→ **SUPPLIED DATA**
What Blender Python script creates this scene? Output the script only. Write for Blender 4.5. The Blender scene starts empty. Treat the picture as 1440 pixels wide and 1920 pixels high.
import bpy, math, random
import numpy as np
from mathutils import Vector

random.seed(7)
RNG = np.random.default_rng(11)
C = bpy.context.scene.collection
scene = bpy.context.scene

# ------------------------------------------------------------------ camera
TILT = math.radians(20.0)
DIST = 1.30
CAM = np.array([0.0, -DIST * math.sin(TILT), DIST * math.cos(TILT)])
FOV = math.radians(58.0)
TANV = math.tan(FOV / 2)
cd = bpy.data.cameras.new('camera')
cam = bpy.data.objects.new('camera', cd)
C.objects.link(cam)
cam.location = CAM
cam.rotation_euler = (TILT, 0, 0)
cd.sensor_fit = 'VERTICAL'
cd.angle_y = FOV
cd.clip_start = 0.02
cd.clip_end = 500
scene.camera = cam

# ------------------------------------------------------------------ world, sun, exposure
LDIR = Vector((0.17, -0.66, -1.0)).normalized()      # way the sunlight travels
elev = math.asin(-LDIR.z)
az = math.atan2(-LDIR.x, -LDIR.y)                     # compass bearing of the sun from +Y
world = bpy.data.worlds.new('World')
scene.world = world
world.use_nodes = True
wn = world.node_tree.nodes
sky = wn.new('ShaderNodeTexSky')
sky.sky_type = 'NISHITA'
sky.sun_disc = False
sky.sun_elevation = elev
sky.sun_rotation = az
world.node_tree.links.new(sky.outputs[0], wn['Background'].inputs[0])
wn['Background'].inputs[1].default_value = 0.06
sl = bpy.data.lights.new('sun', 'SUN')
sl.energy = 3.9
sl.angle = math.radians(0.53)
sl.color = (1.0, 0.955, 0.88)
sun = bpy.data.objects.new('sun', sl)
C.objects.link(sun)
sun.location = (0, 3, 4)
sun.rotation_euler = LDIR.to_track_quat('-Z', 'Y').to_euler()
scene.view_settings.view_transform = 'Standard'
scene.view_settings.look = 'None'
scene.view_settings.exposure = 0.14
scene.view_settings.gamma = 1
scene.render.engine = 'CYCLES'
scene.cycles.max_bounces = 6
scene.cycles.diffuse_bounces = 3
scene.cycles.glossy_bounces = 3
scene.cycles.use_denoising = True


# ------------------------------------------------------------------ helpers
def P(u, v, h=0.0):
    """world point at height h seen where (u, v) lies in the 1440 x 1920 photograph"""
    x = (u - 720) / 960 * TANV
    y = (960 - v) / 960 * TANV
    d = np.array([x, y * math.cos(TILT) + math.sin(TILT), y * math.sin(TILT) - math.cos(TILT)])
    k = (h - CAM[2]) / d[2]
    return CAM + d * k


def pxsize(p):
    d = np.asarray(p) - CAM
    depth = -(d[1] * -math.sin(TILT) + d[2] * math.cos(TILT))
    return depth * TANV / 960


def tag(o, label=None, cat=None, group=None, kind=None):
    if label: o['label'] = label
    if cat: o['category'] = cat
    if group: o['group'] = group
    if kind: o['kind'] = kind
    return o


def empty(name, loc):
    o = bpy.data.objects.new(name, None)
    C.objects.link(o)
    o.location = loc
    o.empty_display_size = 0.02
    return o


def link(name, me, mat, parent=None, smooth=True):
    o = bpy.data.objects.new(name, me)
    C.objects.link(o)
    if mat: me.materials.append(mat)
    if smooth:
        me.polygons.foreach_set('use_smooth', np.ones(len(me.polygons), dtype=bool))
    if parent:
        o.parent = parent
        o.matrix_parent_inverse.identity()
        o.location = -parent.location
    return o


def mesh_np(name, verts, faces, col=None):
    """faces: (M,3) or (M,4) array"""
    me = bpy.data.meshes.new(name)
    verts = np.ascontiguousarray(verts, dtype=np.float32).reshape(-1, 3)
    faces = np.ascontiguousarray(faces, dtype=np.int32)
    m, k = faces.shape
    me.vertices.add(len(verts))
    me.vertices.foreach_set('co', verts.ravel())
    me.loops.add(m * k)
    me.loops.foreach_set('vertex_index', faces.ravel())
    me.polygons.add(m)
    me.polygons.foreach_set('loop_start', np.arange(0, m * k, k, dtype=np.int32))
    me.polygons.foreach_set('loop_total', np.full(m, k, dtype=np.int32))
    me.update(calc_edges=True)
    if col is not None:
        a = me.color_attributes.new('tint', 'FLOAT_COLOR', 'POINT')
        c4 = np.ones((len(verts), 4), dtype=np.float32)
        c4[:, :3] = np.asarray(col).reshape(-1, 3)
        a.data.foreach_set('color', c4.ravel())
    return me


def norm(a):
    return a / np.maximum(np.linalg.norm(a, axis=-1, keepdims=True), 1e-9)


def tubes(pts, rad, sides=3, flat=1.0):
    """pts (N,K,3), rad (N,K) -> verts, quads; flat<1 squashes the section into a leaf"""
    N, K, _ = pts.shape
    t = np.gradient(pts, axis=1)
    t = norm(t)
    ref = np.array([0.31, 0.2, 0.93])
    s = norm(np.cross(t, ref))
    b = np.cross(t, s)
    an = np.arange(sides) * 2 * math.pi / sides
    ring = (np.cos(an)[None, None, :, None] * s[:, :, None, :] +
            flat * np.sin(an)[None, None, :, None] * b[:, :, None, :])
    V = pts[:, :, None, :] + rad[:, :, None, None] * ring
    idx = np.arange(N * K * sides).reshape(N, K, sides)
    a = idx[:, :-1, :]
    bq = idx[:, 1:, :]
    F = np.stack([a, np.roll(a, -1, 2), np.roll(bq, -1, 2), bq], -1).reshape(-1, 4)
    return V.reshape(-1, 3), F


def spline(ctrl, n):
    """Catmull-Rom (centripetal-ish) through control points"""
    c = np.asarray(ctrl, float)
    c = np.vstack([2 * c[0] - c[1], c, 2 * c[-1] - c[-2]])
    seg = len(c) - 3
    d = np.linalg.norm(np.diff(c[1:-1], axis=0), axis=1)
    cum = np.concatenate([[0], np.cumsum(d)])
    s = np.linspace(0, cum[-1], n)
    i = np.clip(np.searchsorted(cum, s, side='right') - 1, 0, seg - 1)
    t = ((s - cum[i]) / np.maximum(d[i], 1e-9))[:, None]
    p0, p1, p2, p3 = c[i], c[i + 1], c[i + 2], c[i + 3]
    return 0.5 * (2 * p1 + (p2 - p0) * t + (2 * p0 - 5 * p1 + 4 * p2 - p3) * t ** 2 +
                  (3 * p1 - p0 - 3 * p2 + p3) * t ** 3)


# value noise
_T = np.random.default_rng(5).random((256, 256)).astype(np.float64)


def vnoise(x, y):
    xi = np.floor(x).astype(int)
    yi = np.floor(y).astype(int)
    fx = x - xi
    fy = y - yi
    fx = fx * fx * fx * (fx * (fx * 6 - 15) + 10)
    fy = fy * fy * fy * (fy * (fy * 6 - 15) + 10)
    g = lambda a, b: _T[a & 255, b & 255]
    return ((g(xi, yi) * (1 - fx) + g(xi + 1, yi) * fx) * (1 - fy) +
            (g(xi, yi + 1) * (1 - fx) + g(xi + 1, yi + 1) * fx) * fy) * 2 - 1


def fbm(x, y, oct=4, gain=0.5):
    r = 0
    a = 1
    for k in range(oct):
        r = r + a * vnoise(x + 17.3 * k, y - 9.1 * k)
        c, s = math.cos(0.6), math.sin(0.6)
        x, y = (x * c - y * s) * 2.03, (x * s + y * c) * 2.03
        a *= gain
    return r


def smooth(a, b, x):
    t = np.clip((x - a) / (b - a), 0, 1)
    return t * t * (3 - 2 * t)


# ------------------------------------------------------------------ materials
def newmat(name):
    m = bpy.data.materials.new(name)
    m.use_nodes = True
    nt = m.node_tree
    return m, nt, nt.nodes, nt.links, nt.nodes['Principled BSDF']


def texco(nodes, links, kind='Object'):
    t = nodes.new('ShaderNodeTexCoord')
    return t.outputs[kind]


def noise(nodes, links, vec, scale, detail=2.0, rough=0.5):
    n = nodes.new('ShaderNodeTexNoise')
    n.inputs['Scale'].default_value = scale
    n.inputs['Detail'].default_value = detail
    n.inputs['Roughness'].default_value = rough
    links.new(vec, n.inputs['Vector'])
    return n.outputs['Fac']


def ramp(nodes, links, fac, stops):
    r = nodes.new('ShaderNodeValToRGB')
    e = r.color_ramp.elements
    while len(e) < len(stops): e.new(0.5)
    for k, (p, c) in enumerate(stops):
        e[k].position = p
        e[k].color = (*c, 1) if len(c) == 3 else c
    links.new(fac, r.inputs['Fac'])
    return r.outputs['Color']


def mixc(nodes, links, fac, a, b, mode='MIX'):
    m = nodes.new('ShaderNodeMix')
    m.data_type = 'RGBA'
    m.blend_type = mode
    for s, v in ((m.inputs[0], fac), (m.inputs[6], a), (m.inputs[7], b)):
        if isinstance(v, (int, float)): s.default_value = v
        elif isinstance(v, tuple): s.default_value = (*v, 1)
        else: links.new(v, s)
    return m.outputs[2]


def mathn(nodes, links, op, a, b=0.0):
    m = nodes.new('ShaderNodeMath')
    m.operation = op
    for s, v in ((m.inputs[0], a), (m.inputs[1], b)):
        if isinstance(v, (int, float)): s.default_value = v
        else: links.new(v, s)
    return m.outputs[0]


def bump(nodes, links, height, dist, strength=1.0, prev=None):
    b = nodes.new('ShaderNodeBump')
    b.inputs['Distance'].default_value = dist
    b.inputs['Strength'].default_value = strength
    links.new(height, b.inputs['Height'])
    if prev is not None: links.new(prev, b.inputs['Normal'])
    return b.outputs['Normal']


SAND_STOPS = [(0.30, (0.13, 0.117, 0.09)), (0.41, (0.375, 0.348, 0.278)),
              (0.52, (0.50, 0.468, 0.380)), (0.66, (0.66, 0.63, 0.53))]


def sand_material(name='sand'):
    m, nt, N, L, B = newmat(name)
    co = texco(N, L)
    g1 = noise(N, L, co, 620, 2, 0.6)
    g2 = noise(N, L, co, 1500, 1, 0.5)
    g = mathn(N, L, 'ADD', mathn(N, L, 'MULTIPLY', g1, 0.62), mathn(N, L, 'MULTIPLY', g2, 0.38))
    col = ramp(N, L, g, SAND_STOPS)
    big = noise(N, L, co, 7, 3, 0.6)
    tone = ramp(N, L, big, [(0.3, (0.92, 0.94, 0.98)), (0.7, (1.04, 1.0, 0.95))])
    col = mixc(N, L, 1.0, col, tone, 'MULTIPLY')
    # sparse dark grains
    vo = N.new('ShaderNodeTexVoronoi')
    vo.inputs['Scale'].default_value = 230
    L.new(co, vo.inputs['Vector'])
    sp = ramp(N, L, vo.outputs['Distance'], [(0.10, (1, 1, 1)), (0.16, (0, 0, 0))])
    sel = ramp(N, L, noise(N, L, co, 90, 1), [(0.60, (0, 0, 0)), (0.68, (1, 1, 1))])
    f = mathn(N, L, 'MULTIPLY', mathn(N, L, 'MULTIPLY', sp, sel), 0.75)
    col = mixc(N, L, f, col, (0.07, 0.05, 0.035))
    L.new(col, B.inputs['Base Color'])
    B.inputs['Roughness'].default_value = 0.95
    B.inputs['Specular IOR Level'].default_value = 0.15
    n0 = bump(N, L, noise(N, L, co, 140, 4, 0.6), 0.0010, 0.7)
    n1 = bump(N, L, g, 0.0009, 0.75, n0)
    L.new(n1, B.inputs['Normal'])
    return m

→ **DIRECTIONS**
Copy out only the lines running from the beginning of the data to the line with "scene = bpy.context.scene", both ends included.

→ **CORRECT OUTPUT**
What Blender Python script creates this scene? Output the script only. Write for Blender 4.5. The Blender scene starts empty. Treat the picture as 1440 pixels wide and 1920 pixels high.
import bpy, math, random
import numpy as np
from mathutils import Vector

random.seed(7)
RNG = np.random.default_rng(11)
C = bpy.context.scene.collection
scene = bpy.context.scene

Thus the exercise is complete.